Aber ich habe nicht nur etwas über kulturelle Unterschiede erfahren, sondern auch neue Seiten an mir entdeckt, zwischenmenschliche Erfahrungen gesammelt und Dankbarkeit erfahren.
Ich habe nicht nur Dankbarkeit erlebt, die an mich gerichtet wurde, sondern auch selbst für viele Dinge -vor allem für mich sonst immer selbstverständliche Kleinigkeiten- mehr Dankbarkeit empfinden können. Wertschätzung ist etwas, was in unserer Gesellschaft manchmal leider untergeht. Ich wusste schon immer, was für ein Privileg es für mich ist, in Deutschland leben zu können und so viele Möglichkeiten zu haben mich unabhängig auszuleben.
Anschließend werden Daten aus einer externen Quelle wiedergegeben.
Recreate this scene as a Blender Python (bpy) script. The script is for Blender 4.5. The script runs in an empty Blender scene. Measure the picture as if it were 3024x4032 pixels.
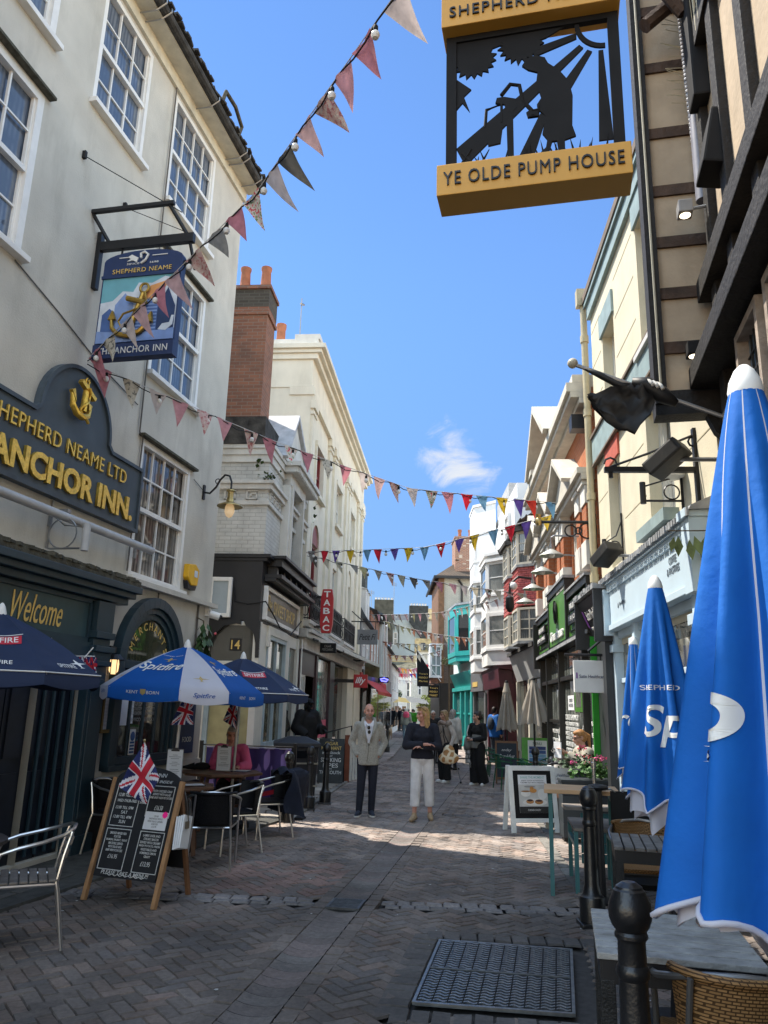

Und doch bin ich noch reicher geworden, indem ich selbst erfahren habe, wie das Leben mit wenigen dieser Chancen aussieht. Vor allem als ich erkannt habe, dass das Leben mit weniger Luxusgütern möglich ist. Beispielsweise ist es kein Problem auch auf dem Boden zu arbeiten, zu kochen, zu essen und zu schlafen. Und wie kostbar sauberes Wasser und Nahrung wirklich sind, verstand ich erst, als es nicht mehr in Massen verfügbar war.
Durch die Begegnung mit den Kindern in der Schule habe ich gelernt: Ich muss nichts tun und nichts sein, um wertvoll zu sein! Zugegeben meine Aufgaben waren oft einfach und die Welt habe ich für Außenstehende dadurch auch nicht gerettet. Man hätte mich ganz einfach ersetzen können und so wird es in Zukunft wahrscheinlich auch passieren, wenn neue Freiwillige auf die Stelle kommen. Aber ich habe trotz meiner bescheidenen Aufgaben noch nie zuvor so viel bedingungslose Liebe und Dankbarkeit bekommen. Einmal habe ich ein Springseil für die Mädchen aus der Grundschule gekauft. Sie waren so dankbar und das obwohl ich nur ein Seil für nicht einmal einen Euro für sie gekauft habe. Aber genau das ist der Grund, warum ich mich in ihrer Gegenwart so wohl fühlte. Jede kleine Geste, jedes nette Wort, jede Sekunde der Aufmerksamkeit, sie freuten sich über alles. Bei den Kindern hatte ich keinerlei Erwartungen zu erfüllen, denn meine bloße Anwesenheit war oft schon genug. Und in diesen Momenten wurde mir klar, dass ich weitaus wertvoller bin, als es mir selbst in Deutschland immer erschien. Nicht etwa weil ich besondere Fähigkeiten, Aufgaben oder Ähnliches hatte. Nein, ich war für diese Kinder wertvoll einzig und allein durch mein Sein. (Das werde ich in Deutschland, gerade an der Uni, an der alles nach Leistung und Fähigkeiten ermessen wird, vermissen.)
Und dieses Gefühl wurde immer mehr gesteigert. Zum Beispiel als ich angefangen habe, den traditionellen tamilischen Tanz zu lernen. Die Kinder und auch die Lehrerin waren bei jeder Tanzstunde sehr aufgeregt und stolz, mich in ihrer Mitte zu haben. Und das obwohl ich mich alles andere als geschickt anstellte. Die Kinder erfreuten sich aber gerade an meiner Unfähigkeit und lachten gerne, wenn ich meine Hände beispielsweise nicht in die gewollte Position bringen konnte. Wenn es dann endlich klappte, freuten sie sich genauso und alle klatschten Beifall. Egal wie mich also anstellte, ich war immer wertvoll. Darüber hinaus habe ich noch etwas ganz anderes Wichtiges festgestellt. Ich musste nicht immer nur den Kindern etwas beibringen, damit sie glücklich wurden. Sie erfüllte es nämlich mit genauso viel Glück, wenn ich auch etwas von ihnen lernen konnte.
Egal ob „geben“ oder „nehmen“ am Ende war es immer ein Gewinn für alle. Dieses ganze Jahr war also ein Gewinn.